*STATED GOAL:* Exactly as written, print each record in the listing.

## START

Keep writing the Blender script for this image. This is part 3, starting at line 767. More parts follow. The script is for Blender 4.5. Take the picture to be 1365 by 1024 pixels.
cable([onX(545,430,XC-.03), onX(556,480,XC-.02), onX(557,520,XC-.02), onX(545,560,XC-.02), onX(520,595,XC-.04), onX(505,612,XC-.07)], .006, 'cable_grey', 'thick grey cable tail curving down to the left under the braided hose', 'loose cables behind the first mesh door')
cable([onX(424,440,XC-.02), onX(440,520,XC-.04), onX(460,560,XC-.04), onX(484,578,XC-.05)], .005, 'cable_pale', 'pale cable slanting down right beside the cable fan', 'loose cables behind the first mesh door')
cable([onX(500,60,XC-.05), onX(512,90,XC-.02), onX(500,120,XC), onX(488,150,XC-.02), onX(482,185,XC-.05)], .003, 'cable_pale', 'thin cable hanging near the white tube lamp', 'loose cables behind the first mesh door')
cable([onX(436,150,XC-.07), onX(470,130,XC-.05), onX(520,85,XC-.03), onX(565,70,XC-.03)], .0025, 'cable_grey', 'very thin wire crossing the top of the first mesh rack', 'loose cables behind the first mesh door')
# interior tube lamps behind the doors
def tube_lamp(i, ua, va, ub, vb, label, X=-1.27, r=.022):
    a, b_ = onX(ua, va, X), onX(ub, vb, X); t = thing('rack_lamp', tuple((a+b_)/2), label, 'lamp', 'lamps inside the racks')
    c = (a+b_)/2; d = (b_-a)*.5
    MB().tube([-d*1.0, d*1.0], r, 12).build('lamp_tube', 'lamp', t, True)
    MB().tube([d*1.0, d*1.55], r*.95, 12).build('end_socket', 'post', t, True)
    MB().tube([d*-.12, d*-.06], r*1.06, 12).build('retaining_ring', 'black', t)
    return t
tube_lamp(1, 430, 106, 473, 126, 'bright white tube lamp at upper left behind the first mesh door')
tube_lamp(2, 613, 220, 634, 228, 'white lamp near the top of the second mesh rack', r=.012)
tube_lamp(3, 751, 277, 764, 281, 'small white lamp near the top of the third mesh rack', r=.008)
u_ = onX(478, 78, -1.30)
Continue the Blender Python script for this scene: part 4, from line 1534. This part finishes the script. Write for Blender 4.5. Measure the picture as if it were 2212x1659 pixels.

## END

*SOLUTION TO THE PROBLEM:*
Keep writing the Blender script for this image. This is part 3, starting at line 767. More parts follow. The script is for Blender 4.5. Take the picture to be 1365 by 1024 pixels.
cable([onX(545,430,XC-.03), onX(556,480,XC-.02), onX(557,520,XC-.02), onX(545,560,XC-.02), onX(520,595,XC-.04), onX(505,612,XC-.07)], .006, 'cable_grey', 'thick grey cable tail curving down to the left under the braided hose', 'loose cables behind the first mesh door')
cable([onX(424,440,XC-.02), onX(440,520,XC-.04), onX(460,560,XC-.04), onX(484,578,XC-.05)], .005, 'cable_pale', 'pale cable slanting down right beside the cable fan', 'loose cables behind the first mesh door')
cable([onX(500,60,XC-.05), onX(512,90,XC-.02), onX(500,120,XC), onX(488,150,XC-.02), onX(482,185,XC-.05)], .003, 'cable_pale', 'thin cable hanging near the white tube lamp', 'loose cables behind the first mesh door')
cable([onX(436,150,XC-.07), onX(470,130,XC-.05), onX(520,85,XC-.03), onX(565,70,XC-.03)], .0025, 'cable_grey', 'very thin wire crossing the top of the first mesh rack', 'loose cables behind the first mesh door')
# interior tube lamps behind the doors
def tube_lamp(i, ua, va, ub, vb, label, X=-1.27, r=.022):
    a, b_ = onX(ua, va, X), onX(ub, vb, X); t = thing('rack_lamp', tuple((a+b_)/2), label, 'lamp', 'lamps inside the racks')
    c = (a+b_)/2; d = (b_-a)*.5
    MB().tube([-d*1.0, d*1.0], r, 12).build('lamp_tube', 'lamp', t, True)
    MB().tube([d*1.0, d*1.55], r*.95, 12).build('end_socket', 'post', t, True)
    MB().tube([d*-.12, d*-.06], r*1.06, 12).build('retaining_ring', 'black', t)
    return t
tube_lamp(1, 430, 106, 473, 126, 'bright white tube lamp at upper left behind the first mesh door')
tube_lamp(2, 613, 220, 634, 228, 'white lamp near the top of the second mesh rack', r=.012)
tube_lamp(3, 751, 277, 764, 281, 'small white lamp near the top of the third mesh rack', r=.008)
u_ = onX(478, 78, -1.30)
Continue the Blender Python script for this scene: part 4, from line 1534. This part finishes the script. Write for Blender 4.5. Measure the picture as if it were 2212x1659 pixels.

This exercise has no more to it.